When the boats are finished scooping up water and sediment samples, Tetra Tech will complete a report on which spots are polluted by what.

At that point, the Department of the Environment will come up with a plan for fixing the pollution, most likely by dredging or putting a cap over the worst spots, according to river cleanup experts.

And then, according to federal law, whichever parties have been found to be responsible for the pollution will be required to help pay to clean it up. Those parties might include any of the entities that have operated along the Anacostia for generations: companies such as CSX, the utilities Pepco and Washington Gas, and federal agencies such as the Army at Fort McNair and the Navy at the Navy Yard.

In similar circumstances in other cities, divvying up the enormous amount — project manager Dev Murali of the Department of the Environment said it could approach $1 billion in the Anacostia River case — has led straight to a courtroom.

Wells said he wants to avoid a court fight in the District, although environmental activists say that is unlikely.

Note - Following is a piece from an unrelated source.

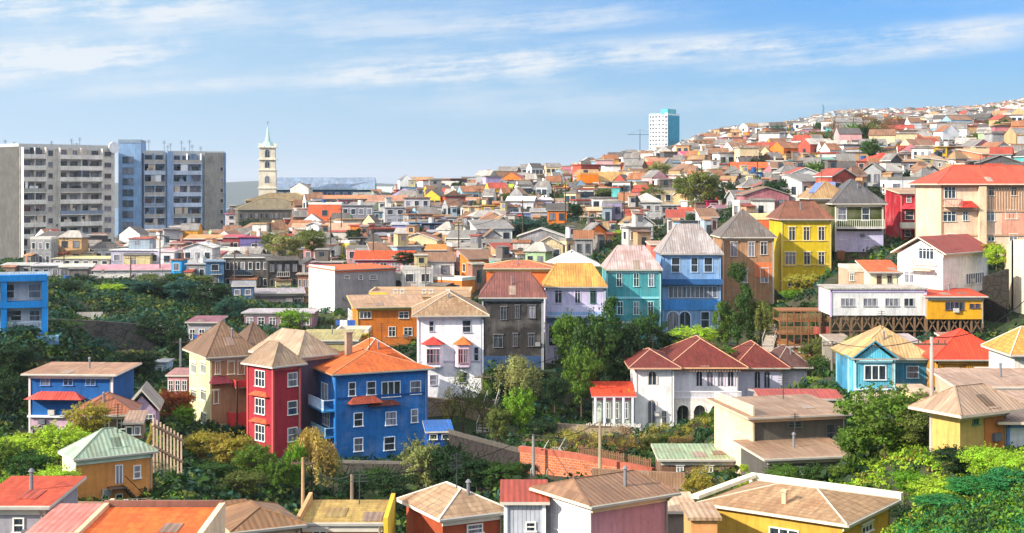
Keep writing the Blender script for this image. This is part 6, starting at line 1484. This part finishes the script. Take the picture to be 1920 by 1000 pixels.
T = [
 (1090, 775, 152, 76, 130, 'round', 'green', 'bright green tree in front of the big dark trees by the mansion porch'),
 (1150, 722, 160, 116, 172, 'tall', 'deep green', 'tall dark tree reaching over the teal house'),
 (1118, 745, 157, 104, 165, 'round', 'deep green', 'bushy dark green tree between the lilac house and the mansion'),
 (1180, 740, 158, 84, 140, 'round', 'dark green', 'very dark tree touching the left wing of the mansion'),
 (1218, 700, 166, 80, 122, 'round', 'deep green', 'dark tree right below the teal and light blue house corner'),
 (1062, 700, 164, 56, 120, 'round', 'green', 'leafy tree under the open porch of the lilac house'),
 (1040, 770, 148, 60, 70, 'round', 'dark green', 'dark low tree in the hollow left of the bright green tree'),
 (1383, 655, 172, 84, 165, 'tall', 'deep green', 'tall dark tree in front of the tan house'),
 (1425, 650, 172, 74, 100, 'weep', 'olive', 'feathery olive tree between the tan house and the timber deck'),
 (1352, 650, 171, 50, 88, 'tall', 'green', 'slender green tree at the corner of the light blue house'),
 (1512, 590, 186, 78, 76, 'round', 'yellowish', 'olive yellow tree against the front of the yellow house'),
 (1484, 588, 184, 44, 40, 'round', 'bright green', 'small bright bush at the foot of the yellow house'),
 (968, 765, 152, 100, 112, 'weep', 'pale olive', 'wide weeping willow in front of the charcoal house'),
 (975, 838, 138, 62, 118, 'round', 'bright green', 'fresh green tree below the willow'),
 (935, 850, 137, 54, 92, 'round', 'olive', 'olive tree left of the fresh green tree'),
 (868, 812, 143, 66, 122, 'dry', 'olive', 'sparse tree with bare twisted limbs before the beige rock wall'),
 (905, 815, 142, 60, 110, 'dry', 'green', 'half bare tree next to the one on the beige rock wall'),
 (845, 815, 144, 46, 96, 'dry', 'yellowish', 'thin half bare sapling near the white bay window house'),
 (1020, 840, 134, 58, 60, 'round', 'dark green', 'dark bush at the head of the orange brick wall'),
 (1660, 925, 90, 170, 212, 'round', 'green', 'big spreading green tree before the turquoise house'),
 (1718, 925, 88, 110, 150, 'round', 'olive', 'olive tree crowding against the utility pole'),
 (1612, 920, 93, 90, 130, 'round', 'green', 'green tree beside the long grey house'),
 (1541, 750, 148, 60, 88, 'round', 'deep green', 'dark tree between the mansion and the turquoise house'),
 (1530, 690, 158, 60, 60, 'round', 'olive', 'low olive tree under the timber deck'),
 (1600, 668, 150, 40, 40, 'round', 'green', 'green bush beneath the timber stilts'),
 (585, 925, 119, 92, 140, 'weep', 'straw yellow', 'pale straw coloured willow beside the blue house'),
 (556, 930, 118, 44, 110, 'round', 'bright green', 'bright green tree left of the straw coloured willow'),
 (625, 925, 120, 40, 96, 'weep', 'pale olive', 'greyish weeping tree at the blue house corner'),
 (790, 935, 119, 84, 118, 'round', 'pale olive', 'round grey green tree beside the dark retaining wall'),
 (842, 935, 118, 90, 110, 'round', 'dark green', 'dark tree between the round grey green one and the street wall'),
 (880, 925, 113, 80, 76, 'round', 'dark green', 'dark bush before the street wall'),
 (940, 925, 112, 76, 66, 'round', 'deep green', 'deep green bush before the lower street wall'),
 (700, 925, 119, 80, 50, 'round', 'deep green', 'deep green bush against the concrete retaining wall'),
 (740, 950, 114, 90, 70, 'round', 'dark green', 'dark low tree behind the mustard tile roof'),
 (660, 950, 115, 90, 66, 'round', 'dark green', 'dark bush mass under the blue house retaining wall'),
 (378, 885, 122, 74, 82, 'round', 'yellowish', 'yellow green tree under the corner house'),
 (430, 890, 121, 90, 84, 'round', 'yellowish', 'mustard leaved tree below the red balconies'),
 (478, 905, 118, 80, 78, 'round', 'green', 'green tree under the narrow red house'),
 (400, 920, 116, 80, 60, 'round', 'deep green', 'deep green bush below the yellow green tree'),
 (520, 925, 117, 60, 70, 'round', 'green', 'green bush right below the red house'),
 (455, 940, 112, 90, 60, 'round', 'olive', 'olive bush above the ribbed brown roof'),
 (345, 815, 135, 44, 60, 'round', 'bright green', 'small bright tree at the foot of the pale yellow wall'),
 (322, 790, 138, 72, 62, 'round', 'orange', 'orange flowering tree beside the pale yellow house'),
 (348, 778, 139, 40, 46, 'round', 'orange', 'small orange tree touching the pale yellow wall'),
 (165, 830, 116, 90, 80, 'round', 'yellowish', 'yellow green tree in front of the brown hip roofed cottage'),
 (110, 880, 104, 110, 90, 'round', 'lime green', 'vivid lime tree left of the mint roofed house'),
 (40, 860, 112, 90, 50, 'round', 'lime green', 'lime shrub bank at the left edge'),
 (55, 910, 98, 90, 70, 'round', 'deep green', 'dark green tree at the left edge below the lime bank'),
 (0, 900, 100, 70, 80, 'round', 'green', 'green tree cut by the left edge'),
 (105, 930, 92, 90, 60, 'round', 'lime green', 'lime bush beside the cream side wall of the mint roofed house'),
 (20, 935, 90, 60, 46, 'round', 'bright green', 'bright bush above the rusty red roof'),
 (205, 800, 126, 50, 44, 'round', 'green', 'green bush between the two ravine cottages'),
 (285, 880, 112, 30, 90, 'tall', 'straw yellow', 'straw yellow climber beside the mint roofed house'),
 (548, 640, 190, 72, 64, 'round', 'bright green', 'bright green tree behind the pale brown roofs'),
 (520, 668, 180, 50, 40, 'round', 'green', 'green bush squeezed behind the tan peaks'),
 (535, 500, 255, 70, 64, 'round', 'pale olive', 'pale olive tree left of the dark grey shed house'),
 (510, 480, 266, 50, 46, 'round', 'olive', 'olive tree next to the purple grey house'),
 (585, 480, 262, 60, 54, 'round', 'olive', 'olive tree under the bright white gabled house'),
 (240, 462, 320, 40, 26, 'round', 'blue green', 'blue green tree at the foot of the apartments'),
 (150, 486, 300, 60, 12, 'round', 'green', 'low green hedge tree under the apartments'),
 (470, 440, 350, 50, 30, 'round', 'dark green', 'dark tree against the olive grey hall'),
 (160, 565, 225, 46, 36, 'round', 'dark green', 'dark tree beside the slate blue shed'),
 (125, 600, 205, 70, 50, 'round', 'dark green', 'dark tree by the blue frame building'),
 (205, 592, 208, 60, 44, 'round', 'lime green', 'lone yellow lime tree on the dark slope'),
 (252, 585, 212, 80, 60, 'round', 'blue green', 'blue green tree in the middle of the dark slope'),
 (300, 580, 214, 80, 60, 'round', 'dark green', 'dark crown right of the blue green one'),
 (345, 586, 212, 80, 66, 'round', 'blue green', 'blue green crown below the plain grey block house'),
 (395, 590, 208, 80, 66, 'round', 'dark green', 'dark crown below the steel blue house'),
 (430, 612, 202, 60, 60, 'round', 'blue green', 'blue green crown below the near black timber house'),
 (280, 545, 236, 50, 34, 'round', 'olive', 'olive tree under the long pink roof'),
 (370, 548, 236, 60, 36, 'round', 'olive', 'olive tree under the grey block house'),
 (330, 540, 240, 50, 30, 'round', 'deep green', 'deep green tree between pink roof and grey block'),
 (230, 660, 178, 90, 70, 'round', 'blue green', 'big blue green tree above the ravine cottages'),
 (290, 668, 176, 90, 80, 'round', 'dark green', 'big dark tree above the pale blue hut'),
 (180, 690, 166, 90, 60, 'round', 'blue green', 'blue green tree over the blue band house'),
 (110, 680, 164, 90, 50, 'round', 'deep green', 'deep green tree over the tan roof of the blue band house'),
 (255, 720, 160, 80, 64, 'round', 'dark green', 'dark tree right of the blue band house'),
 (330, 680, 170, 50, 70, 'round', 'dark green', 'dark tree left of the mauve roofed bay house'),
 (25, 720, 142, 80, 80, 'round', 'dark green', 'dark tree left of the blue band house'),
 (12, 790, 134, 90, 90, 'round', 'dark green', 'dark tree low in the left ravine'),
 (40, 660, 150, 60, 40, 'round', 'blue green', 'blue green bush under the blue frame building'),
 (1315, 400, 262, 74, 84, 'round', 'olive', 'tall olive tree below the white wedge house'),
 (1285, 380, 275, 50, 56, 'round', 'olive', 'olive tree left of the white wedge house'),
 (1370, 402, 256, 60, 66, 'round', 'dark green', 'dark round tree behind the pyramid roof'),
 (1345, 360, 292, 60, 46, 'round', 'olive', 'olive tree beside the white two storey block'),
 (1235, 345, 330, 50, 42, 'round', 'pale olive', 'pale olive tree under the khaki house'),
 (1225, 388, 285, 50, 46, 'round', 'olive', 'olive tree above the domed pale roof'),
 (1465, 398, 236, 70, 66, 'round', 'dark green', 'dark tree behind the yellow house roof'),
 (1500, 376, 244, 54, 52, 'round', 'bright green', 'bright green tree left of the skylight roof'),
 (1528, 360, 258, 50, 60, 'round', 'green', 'green tree above the skylight roof'),
 (1425, 388, 246, 60, 44, 'round', 'deep green', 'deep green tree below the narrow blue house'),
 (1588, 346, 262, 40, 46, 'round', 'deep green', 'deep green tree left of the salmon house'),
 (1642, 366, 240, 60, 48, 'round', 'bright green', 'bright green tree above the slate grey roof'),
 (1672, 372, 236, 40, 40, 'round', 'dark green', 'dark tree between slate roof and crimson house'),
 (1728, 356, 250, 44, 44, 'round', 'deep green', 'deep green tree above the crimson house'),
 (1185, 462, 236, 90, 34, 'round', 'lime green', 'lime hedge tree above the teal house roof'),
 (1220, 452, 244, 50, 30, 'round', 'green', 'green bush under the white terrace house'),
 (1070, 424, 282, 54, 48, 'round', 'dark green', 'dark round tree on the lip of the dark slope'),
 (1140, 388, 310, 50, 34, 'round', 'olive', 'olive tree below the small orange house'),
 (1180, 380, 318, 50, 36, 'round', 'dark green', 'dark tree beneath the timber pavilion'),
 (860, 372, 372, 30, 34, 'round', 'dark green', 'dark tree on the low skyline left of the hill'),
 (1030, 470, 252, 90, 50, 'round', 'dark green', 'dark green crown filling the bare slope behind the white roof'),
 (985, 455, 262, 80, 46, 'round', 'blue green', 'blue green crown on the bare slope'),
 (935, 448, 268, 60, 40, 'round', 'dark green', 'dark crown under the mustard house'),
 (1065, 468, 250, 50, 40, 'round', 'deep green', 'deep green crown beside the grey shed like house'),
 (870, 470, 262, 50, 50, 'round', 'dark green', 'dark crown right of the apricot house'),
 (780, 462, 280, 40, 40, 'round', 'dark green', 'dark crown above the apricot house'),
 (668, 462, 286, 40, 36, 'round', 'dark green', 'dark crown above the long red roof'),
 (760, 500, 226, 50, 30, 'round', 'dark green', 'dark bush between the red and orange roofs'),
 (1868, 505, 168, 46, 50, 'round', 'lime green', 'lime bush at the top of the dark rocky cut'),
 (1858, 480, 172, 40, 26, 'round', 'yellowish', 'yellow bush above the white window of the gabled house'),
 (1300, 655, 165, 96, 46, 'round', 'lime green', 'long lime hedge under the light blue house'),
 (1350, 690, 160, 60, 46, 'round', 'green', 'green bush behind the mansion roof'),
 (1260, 660, 166, 50, 40, 'round', 'deep green', 'deep green bush behind the mansion left roof'),
 (1180, 765, 150, 30, 34, 'round', 'lime green', 'little lime plant among the porch columns'),
 (1395, 930, 92, 44, 60, 'tall', 'lime green', 'lime tree at the foot of the peach gable wall'),
 (1325, 945, 92, 80, 76, 'dry', 'yellowish', 'mustard flowering shrub below the plank shed'),
 (1310, 945, 91, 60, 60, 'round', 'yellowish', 'dense mustard bush below the plank shed'),
 (1470, 915, 93, 70, 46, 'round', 'green', 'green shrub along the lower wall of the grey house'),
 (1530, 915, 92, 60, 48, 'round', 'deep green', 'dark shrub below the lower beige roof'),
 (1575, 912, 91, 50, 46, 'round', 'green', 'green shrub right of the lower beige roof'),
 (1790, 900, 80, 90, 66, 'round', 'dark green', 'dark shrub in the shade under the stucco house'),
 (1848, 905, 76, 90, 72, 'round', 'lime green', 'vivid lime shrub under the orange wall panel'),
 (1905, 915, 74, 90, 70, 'round', 'lime green', 'vivid lime shrub at the right edge'),
 (1760, 950, 74, 110, 56, 'round', 'lime green', 'lime shrub on the sunny bank behind the white gutter'),
 (1700, 930, 82, 70, 50, 'round', 'bright green', 'bright shrub at the foot of the big spreading tree'),
 (1830, 985, 66, 120, 90, 'round', 'emerald', 'emerald green tree at the lower right'),
 (1900, 990, 64, 120, 96, 'round', 'emerald', 'emerald green tree cut by the right edge'),
 (1760, 1010, 64, 110, 70, 'round', 'emerald', 'emerald bush in the bottom right shade'),
 (1700, 1000, 68, 60, 60, 'round', 'dark green', 'dark bush just right of the broad beige roof'),
]
for k in range(16):
    px = 800 + k * 13; cl_ = tr.choice(['dark green', 'deep green', 'dark green', 'olive']); tree(px + tr.uniform(-6, 6), 905 + k * 2.0, 121 - k * .5, tr.uniform(30, 56), tr.uniform(26, 62), 'round', cl_, 'dark shrub in the row hiding the foot of the street wall', 'shrub', 'dark shrubs along the street wall')
for k, (x0, col_) in enumerate([(1060, 'yellowish'), (1095, 'straw yellow'), (1130, 'yellowish'), (1165, 'dry brown'), (1205, 'straw yellow'), (1240, 'yellowish'), (1275, 'dry brown'), (1310, 'yellowish')]):
    T.append((x0, 868, 122 + (k % 3) * 3, 62, 66 + (k % 2) * 12, 'dry', col_, f"dry {col_} tree in the row before the mansion, {['beside the ivory garden wall','below the porch left end','under the porch middle','under the porch right end','before the left mansion wing','before the first big arch','before the middle arch','before the last arch'][k]}"))
for (px, pb, Y, w, h, kd, cl_, lab) in T: tree(px, pb, Y, w, h, kd, cl_, lab, 'shrub' if any(q in lab for q in ('bush', 'shrub', 'plant', 'climber', 'hedge')) else 'tree')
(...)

“The different parties that will be responsible, I really want them to be on board. I don’t want to have to decide this in a courtroom,” Wells said. “I really don’t want to see [a scientific report] that’s easily challengeable. We really need to back this up by rock-solid science.”

What the science looks like, this month, is an iPad on a noisy boat on the Anacostia, telling Tetra Tech contractors where they should hang the vibrating machine over the water and drill through an opening in the bottom of the boat to press a stainless steel core into the earth.

It’s a base along the water where those cores, four inches in diameter and filled with sediment, are hoisted onto land and then cooled in a free-standing, walk-in refrigerator that keeps volatile compounds in the dirt from escaping.

It’s a tent where the plastic sleeve inside one of those metal cores is slid out and then sliced open with a drill. It’s two scientists quickly sniffing that dirt, some of it exposed to the air at that moment for the first time in a century, with both an electronic nose and their own noses, for the scent of petroleum components.

“Often the first indication of whether you have a clean core or a dirty core, if I can use two categories like that, is when you crack it open — the smell,” said Brad Schrotenboer, a technician for Tetra Tech. He moved methodically down the core, from the most recent sediment at the top toward the older stuff at the bottom. Inch by inch, he peered at the dirt to check its consistency and color, rubbed it between his fingers, and picked up chunks to hold to his nose.

With each break in the core’s composition, Schrotenboer and colleague Ryan Murley filled jars with the mud, to be sent to a lab in Pittsburgh that will analyze them.

Those samples will be tested for all of the suspected pollutants of the past: mercury, cyanide, carcinogenic PCBs and about a half dozen others.

“Every core tells a story,” Schrotenboer said.

“It’s a real look back into the past,” Murley added.

And if their work leads to a swimmable, fishable Anacostia, then that long-buried core is also a look into the future.